Tuesday 26 August 2014

The Catcher in the Rye by J.D. Salinger



The catcher in the rye’ is a monologue of Holden Caulfield, a young boy  in his adolescent years. Unlike any typical literary work it is written in spoken English which makes you fall deeper into the abyss of thoughts of the protagonist. Holden seems to possess quite an enigmatic personality, he has a knack of being getting expelled from schools and the novel begins with him being getting axed from his current school. 

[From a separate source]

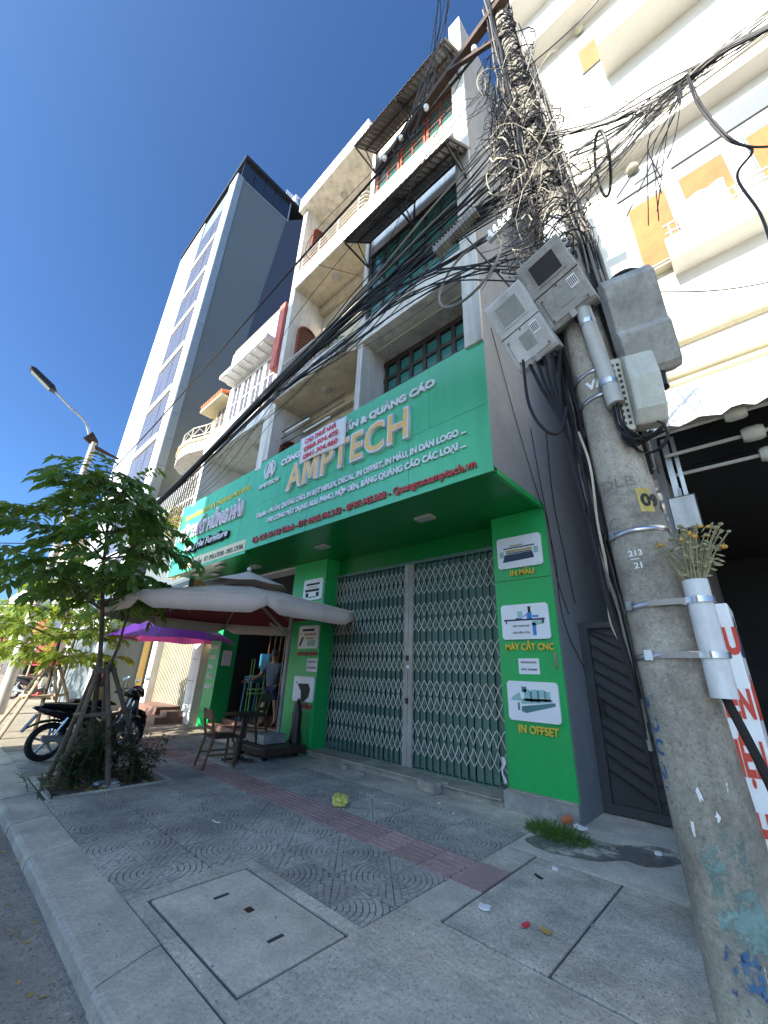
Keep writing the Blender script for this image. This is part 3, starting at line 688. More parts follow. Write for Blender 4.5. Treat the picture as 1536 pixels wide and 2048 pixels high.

After his expulsion he decides to live off some of his days alone in the hotels and streets of New York till the news of his expulsion reaches his home. The book revolves around his experiences of these lonesome days in New York. J.D. Salinger has portrayed Holden as a young teenager struggling with the dilemma of preserving the innocence of his childhood, because all he sees in adults is lies and hypocrisy. Though coming from a wealthy family, materialism does not interests him, he seeks purity and honesty in a person , of which he now finds even himself lacking, adding to his fury and depression. Lost in the maze of such desolated thoughts, he alienates himself from the outside world and begins to loathe the society which takes him closer to the abyss of misanthropy. But even though Holden’s character seems to be ill-disposed sometimes, his love for his little sister and his deceased brother underlines the fact that somewhere underneath all the loathing and hate, was buried his kind and affectionate heart for the pure and the innocent. 
With The Catcher in the Rye, Salinger has certainly produced one of the best bildungsroman novels of English literature.